Robert Carsen's staging of Handel's Rinaldo, new at Glyndebourne this summer, presented the opera as the daydream of a bullied schoolboy who imagines himself as the crusader and his tormentors as the Saracens. Perhaps it made sense at Glyndebourne, but it made precious little here, semi-staged by Bruno Ravella without the benefit of sets but with ample cardboard in the characterisation.
There is a madonna, Rinaldo's drippy girlfriend Almirena, and a whore, the sorceress Armida, who gives Rinaldo a good caning before shedding her teacher's gown to reveal a PVC number that Glyndebourne must have ordered from a very special Soho shop. Her attendants are St Trinian's harridans. If you accept that everything is in the mind of a barely pubescent schoolboy, perhaps this works.
The cliches wouldn't matter so much if the staging didn't so seriously undercut the music. However emotionally charged Sonia Prina's singing in the hero's aria Cara Sposa, and however beautiful Anett Fritsch sounded in Almirena's Lascia Ch'io Pianga, it was impossible to buy into the arias' sudden sincerity. The third act worked better; it doesn't pause for much contemplation on the way to the final confrontation, here an ingenious slo-mo football match.
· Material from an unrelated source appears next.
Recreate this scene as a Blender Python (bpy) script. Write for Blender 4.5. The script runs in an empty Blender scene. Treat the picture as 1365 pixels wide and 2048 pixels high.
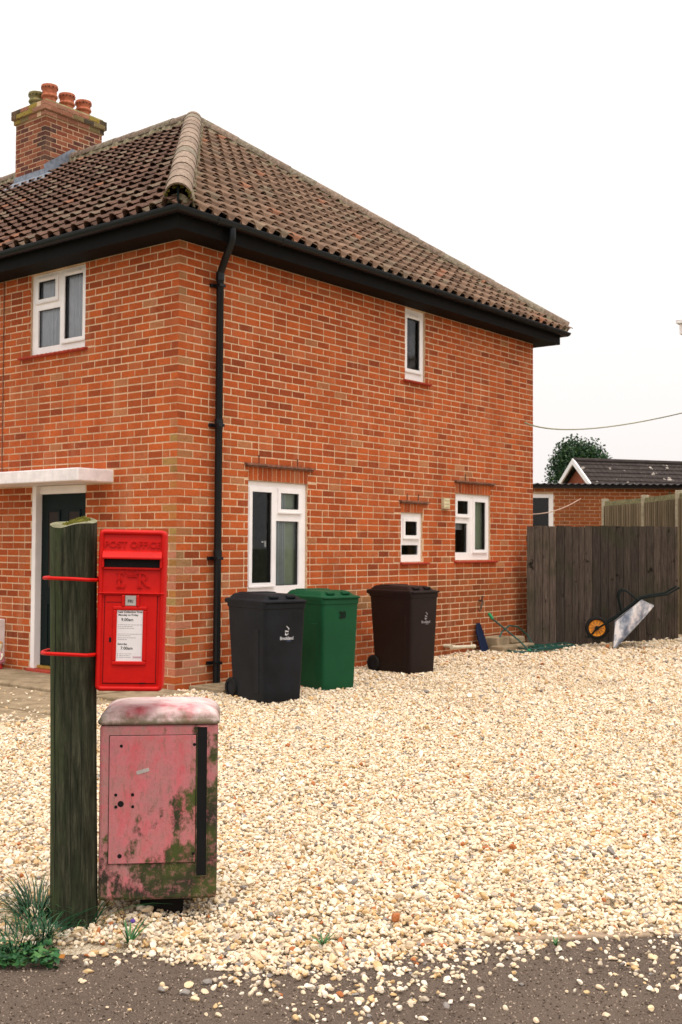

The rewards were musical. Fritsch's soprano and Tim Mead's firm countertenor as Eustazio came across especially well, and there was fine singing, too, from Prina's Rinaldo, Luca Pisaroni's Argante, Varduhi Abrahamyan's Goffredo and William Towers's cameo as a battily bewigged science teacher. And I would like to hear soprano Brenda Rae again, even if her Armida here sounded less malign than she looked.
Directed by Ottavio Dantone, the Orchestra of the Age of Enlightenment brought the score to life. But those who prefer the surging phrases favoured by Christie or Gardiner might have found it a bit tasteful – the music, at least.